For the listing that follows, give again exactly the lines from the one with "Y1-.038, ZR-RT-.001), M['inner'], hg, 'x', .002)" to the one with "M['inner'], hg, 'y', .002)", including both.

........

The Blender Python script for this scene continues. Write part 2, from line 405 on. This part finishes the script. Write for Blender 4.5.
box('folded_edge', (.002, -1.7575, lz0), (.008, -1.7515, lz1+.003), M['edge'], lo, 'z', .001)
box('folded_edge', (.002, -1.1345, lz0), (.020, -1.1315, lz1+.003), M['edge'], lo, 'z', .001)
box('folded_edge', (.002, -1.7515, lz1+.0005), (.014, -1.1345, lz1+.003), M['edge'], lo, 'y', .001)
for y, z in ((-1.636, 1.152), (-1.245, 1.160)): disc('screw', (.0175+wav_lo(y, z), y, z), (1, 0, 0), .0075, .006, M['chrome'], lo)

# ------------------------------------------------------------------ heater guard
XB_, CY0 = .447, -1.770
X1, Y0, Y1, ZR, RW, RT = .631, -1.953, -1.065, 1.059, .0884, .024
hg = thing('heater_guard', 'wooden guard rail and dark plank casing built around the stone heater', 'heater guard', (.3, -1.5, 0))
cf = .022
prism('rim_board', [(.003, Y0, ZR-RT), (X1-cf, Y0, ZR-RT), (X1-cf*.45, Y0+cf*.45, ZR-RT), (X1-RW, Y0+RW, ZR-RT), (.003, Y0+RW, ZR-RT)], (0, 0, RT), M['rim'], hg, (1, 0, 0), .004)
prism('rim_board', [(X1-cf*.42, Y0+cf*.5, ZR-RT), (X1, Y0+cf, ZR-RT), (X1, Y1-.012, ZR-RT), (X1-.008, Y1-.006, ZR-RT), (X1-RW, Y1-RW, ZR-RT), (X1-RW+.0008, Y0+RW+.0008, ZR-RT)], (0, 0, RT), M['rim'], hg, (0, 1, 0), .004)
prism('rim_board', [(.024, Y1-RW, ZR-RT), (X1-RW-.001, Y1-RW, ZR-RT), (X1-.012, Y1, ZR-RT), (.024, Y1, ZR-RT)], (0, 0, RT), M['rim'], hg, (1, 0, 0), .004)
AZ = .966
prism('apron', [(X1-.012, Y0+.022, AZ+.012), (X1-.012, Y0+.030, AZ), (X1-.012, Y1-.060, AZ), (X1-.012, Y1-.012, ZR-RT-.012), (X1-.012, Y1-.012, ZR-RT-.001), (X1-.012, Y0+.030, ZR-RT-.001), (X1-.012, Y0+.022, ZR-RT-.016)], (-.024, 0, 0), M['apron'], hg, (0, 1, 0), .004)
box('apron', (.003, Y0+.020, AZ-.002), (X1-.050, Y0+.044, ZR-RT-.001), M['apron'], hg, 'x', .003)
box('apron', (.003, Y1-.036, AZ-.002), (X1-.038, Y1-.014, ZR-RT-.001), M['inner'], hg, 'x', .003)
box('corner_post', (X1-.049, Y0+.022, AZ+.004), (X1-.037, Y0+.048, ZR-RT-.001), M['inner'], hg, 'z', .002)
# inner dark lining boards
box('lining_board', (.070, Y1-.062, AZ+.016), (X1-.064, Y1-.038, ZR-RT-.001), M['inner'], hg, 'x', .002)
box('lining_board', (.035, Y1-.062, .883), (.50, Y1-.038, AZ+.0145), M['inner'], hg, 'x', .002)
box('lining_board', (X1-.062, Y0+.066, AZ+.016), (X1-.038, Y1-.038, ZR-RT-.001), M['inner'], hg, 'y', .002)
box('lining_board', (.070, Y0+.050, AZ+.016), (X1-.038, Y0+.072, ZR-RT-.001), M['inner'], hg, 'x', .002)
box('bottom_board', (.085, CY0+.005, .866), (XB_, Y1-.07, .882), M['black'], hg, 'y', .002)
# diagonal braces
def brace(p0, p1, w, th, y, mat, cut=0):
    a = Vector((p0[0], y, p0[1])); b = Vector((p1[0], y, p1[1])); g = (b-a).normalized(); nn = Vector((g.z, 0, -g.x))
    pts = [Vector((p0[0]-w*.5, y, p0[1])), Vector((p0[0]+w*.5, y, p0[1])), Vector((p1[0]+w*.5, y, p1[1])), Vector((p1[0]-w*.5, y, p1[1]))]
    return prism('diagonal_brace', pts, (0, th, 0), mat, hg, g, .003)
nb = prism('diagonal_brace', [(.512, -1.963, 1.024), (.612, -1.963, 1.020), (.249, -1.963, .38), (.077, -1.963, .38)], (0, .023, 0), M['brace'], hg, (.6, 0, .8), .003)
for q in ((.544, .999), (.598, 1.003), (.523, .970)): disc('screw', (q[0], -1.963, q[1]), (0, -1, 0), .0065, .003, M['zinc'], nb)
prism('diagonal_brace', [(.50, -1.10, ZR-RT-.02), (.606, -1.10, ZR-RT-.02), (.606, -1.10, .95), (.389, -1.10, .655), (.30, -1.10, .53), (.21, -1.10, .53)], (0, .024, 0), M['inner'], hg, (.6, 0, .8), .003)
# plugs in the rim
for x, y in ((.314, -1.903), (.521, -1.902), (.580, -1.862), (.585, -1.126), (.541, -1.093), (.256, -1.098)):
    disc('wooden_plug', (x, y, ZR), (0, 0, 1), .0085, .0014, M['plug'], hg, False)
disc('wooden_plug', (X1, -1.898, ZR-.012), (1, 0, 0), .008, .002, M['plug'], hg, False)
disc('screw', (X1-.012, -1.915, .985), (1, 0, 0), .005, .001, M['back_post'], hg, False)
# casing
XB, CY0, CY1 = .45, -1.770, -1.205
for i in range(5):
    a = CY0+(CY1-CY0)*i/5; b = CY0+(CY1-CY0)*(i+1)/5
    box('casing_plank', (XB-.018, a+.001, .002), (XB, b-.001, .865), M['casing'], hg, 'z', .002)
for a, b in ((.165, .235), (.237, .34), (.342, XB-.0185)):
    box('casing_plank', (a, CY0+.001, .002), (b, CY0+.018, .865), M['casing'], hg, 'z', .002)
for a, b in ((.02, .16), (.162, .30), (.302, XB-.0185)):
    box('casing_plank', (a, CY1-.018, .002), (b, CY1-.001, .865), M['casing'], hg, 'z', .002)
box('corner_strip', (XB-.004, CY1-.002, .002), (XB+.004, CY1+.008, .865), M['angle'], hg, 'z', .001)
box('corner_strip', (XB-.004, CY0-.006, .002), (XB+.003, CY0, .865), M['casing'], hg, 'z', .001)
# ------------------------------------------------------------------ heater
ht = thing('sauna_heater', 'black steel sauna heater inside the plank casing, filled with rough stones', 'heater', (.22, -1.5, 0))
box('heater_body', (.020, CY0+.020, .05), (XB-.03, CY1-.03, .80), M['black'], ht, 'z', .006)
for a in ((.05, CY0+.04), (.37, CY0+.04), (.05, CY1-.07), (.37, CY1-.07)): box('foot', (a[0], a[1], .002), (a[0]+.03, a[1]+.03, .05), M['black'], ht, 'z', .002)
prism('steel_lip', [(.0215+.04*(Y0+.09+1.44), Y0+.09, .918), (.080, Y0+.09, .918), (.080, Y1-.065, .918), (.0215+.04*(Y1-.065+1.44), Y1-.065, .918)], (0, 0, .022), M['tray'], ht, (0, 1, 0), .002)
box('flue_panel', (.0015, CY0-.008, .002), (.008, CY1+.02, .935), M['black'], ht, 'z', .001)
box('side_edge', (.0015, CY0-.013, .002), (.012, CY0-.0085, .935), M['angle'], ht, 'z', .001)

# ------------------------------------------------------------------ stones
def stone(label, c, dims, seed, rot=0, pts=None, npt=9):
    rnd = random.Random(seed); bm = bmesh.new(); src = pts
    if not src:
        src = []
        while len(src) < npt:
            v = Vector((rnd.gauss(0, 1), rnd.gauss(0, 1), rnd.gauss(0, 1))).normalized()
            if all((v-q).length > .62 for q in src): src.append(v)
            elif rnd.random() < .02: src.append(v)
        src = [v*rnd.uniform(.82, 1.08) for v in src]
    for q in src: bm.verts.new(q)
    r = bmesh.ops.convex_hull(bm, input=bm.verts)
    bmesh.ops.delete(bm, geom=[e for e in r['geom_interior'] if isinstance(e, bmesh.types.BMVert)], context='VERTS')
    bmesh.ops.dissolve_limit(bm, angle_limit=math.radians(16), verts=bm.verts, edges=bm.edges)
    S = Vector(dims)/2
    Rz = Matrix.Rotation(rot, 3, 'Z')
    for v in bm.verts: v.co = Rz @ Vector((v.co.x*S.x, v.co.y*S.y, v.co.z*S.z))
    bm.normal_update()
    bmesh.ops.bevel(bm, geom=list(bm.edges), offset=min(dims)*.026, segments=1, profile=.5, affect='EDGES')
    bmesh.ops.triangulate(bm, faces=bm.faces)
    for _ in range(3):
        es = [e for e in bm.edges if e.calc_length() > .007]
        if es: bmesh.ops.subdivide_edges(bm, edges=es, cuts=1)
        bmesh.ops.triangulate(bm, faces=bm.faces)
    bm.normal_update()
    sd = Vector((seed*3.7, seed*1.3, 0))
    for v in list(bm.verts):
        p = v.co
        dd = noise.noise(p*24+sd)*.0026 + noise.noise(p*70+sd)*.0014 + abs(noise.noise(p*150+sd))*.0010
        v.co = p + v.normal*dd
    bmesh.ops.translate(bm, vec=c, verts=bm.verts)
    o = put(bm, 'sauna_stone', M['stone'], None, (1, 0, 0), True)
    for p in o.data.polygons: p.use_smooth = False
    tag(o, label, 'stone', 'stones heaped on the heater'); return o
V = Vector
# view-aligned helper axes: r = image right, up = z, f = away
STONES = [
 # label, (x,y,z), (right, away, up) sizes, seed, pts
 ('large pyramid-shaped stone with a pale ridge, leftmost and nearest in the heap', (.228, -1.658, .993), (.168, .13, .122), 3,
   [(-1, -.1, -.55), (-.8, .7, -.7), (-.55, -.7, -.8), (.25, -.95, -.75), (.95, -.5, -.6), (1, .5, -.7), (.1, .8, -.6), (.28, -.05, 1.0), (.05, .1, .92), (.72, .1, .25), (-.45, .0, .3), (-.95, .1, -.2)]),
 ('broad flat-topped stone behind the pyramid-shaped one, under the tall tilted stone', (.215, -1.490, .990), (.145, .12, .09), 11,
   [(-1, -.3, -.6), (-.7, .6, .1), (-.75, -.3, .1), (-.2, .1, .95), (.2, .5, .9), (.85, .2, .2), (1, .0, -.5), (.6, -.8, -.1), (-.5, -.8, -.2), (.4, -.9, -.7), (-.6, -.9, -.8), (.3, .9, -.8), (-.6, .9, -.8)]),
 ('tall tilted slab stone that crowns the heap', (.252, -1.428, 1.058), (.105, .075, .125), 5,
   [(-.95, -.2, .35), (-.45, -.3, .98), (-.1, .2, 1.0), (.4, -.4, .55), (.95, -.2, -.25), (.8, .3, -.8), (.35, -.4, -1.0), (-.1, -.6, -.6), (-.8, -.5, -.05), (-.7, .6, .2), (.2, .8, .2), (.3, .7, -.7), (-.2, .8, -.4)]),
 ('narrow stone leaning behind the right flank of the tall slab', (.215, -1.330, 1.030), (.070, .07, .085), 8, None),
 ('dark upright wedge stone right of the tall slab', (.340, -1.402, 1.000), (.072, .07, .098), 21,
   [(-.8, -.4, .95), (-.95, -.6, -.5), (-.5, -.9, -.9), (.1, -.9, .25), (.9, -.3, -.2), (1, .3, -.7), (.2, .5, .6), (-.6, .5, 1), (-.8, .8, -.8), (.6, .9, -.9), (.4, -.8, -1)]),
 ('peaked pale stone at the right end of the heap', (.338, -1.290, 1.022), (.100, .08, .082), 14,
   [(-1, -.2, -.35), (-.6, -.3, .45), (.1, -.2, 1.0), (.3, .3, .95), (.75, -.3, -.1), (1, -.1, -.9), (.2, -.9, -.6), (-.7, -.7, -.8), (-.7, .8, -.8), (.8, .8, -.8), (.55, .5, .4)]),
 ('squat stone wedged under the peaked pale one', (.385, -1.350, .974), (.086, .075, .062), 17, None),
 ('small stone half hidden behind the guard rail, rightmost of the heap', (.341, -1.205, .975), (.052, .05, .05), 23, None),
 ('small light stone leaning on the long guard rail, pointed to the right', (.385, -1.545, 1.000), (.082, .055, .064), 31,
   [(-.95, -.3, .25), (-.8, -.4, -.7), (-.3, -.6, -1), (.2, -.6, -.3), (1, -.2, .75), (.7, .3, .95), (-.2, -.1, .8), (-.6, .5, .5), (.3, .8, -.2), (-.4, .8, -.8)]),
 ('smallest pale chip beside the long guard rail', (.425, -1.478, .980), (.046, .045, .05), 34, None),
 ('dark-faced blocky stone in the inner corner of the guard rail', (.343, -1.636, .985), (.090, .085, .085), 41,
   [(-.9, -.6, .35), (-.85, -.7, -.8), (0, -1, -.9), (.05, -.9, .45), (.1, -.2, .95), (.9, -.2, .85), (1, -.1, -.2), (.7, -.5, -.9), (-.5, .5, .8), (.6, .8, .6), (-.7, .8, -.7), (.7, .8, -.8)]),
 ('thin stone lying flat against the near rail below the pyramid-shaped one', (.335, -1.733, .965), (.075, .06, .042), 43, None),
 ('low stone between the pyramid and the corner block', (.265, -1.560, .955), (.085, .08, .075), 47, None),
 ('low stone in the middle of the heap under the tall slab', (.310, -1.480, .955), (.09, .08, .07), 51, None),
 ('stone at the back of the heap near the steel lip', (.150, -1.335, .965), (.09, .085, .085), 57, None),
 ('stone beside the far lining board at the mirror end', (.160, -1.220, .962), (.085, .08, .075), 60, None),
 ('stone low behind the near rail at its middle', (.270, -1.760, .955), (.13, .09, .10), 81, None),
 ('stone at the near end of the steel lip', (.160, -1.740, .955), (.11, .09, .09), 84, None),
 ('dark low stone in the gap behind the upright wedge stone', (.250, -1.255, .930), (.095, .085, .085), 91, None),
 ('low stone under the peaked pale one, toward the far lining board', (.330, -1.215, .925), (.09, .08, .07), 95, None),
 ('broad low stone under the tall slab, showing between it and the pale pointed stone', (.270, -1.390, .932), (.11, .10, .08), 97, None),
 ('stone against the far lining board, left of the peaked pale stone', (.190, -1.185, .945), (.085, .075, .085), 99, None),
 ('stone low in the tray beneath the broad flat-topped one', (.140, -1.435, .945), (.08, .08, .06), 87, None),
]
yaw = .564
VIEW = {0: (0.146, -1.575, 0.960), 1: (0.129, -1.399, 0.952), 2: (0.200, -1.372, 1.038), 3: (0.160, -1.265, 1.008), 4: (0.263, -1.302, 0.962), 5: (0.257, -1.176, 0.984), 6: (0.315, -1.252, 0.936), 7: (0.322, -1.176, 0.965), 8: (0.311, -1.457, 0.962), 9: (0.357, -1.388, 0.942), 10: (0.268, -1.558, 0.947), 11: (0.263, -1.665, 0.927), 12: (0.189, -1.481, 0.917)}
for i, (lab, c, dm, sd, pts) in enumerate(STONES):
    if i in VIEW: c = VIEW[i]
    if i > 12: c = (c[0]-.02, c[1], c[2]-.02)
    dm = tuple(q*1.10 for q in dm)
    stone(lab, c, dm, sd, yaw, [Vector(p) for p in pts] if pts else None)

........

# SOLUTION TO THIS EXERCISE:
box('lining_board', (.070, Y1-.062, AZ+.016), (X1-.064, Y1-.038, ZR-RT-.001), M['inner'], hg, 'x', .002)
box('lining_board', (.035, Y1-.062, .883), (.50, Y1-.038, AZ+.0145), M['inner'], hg, 'x', .002)
box('lining_board', (X1-.062, Y0+.066, AZ+.016), (X1-.038, Y1-.038, ZR-RT-.001), M['inner'], hg, 'y', .002)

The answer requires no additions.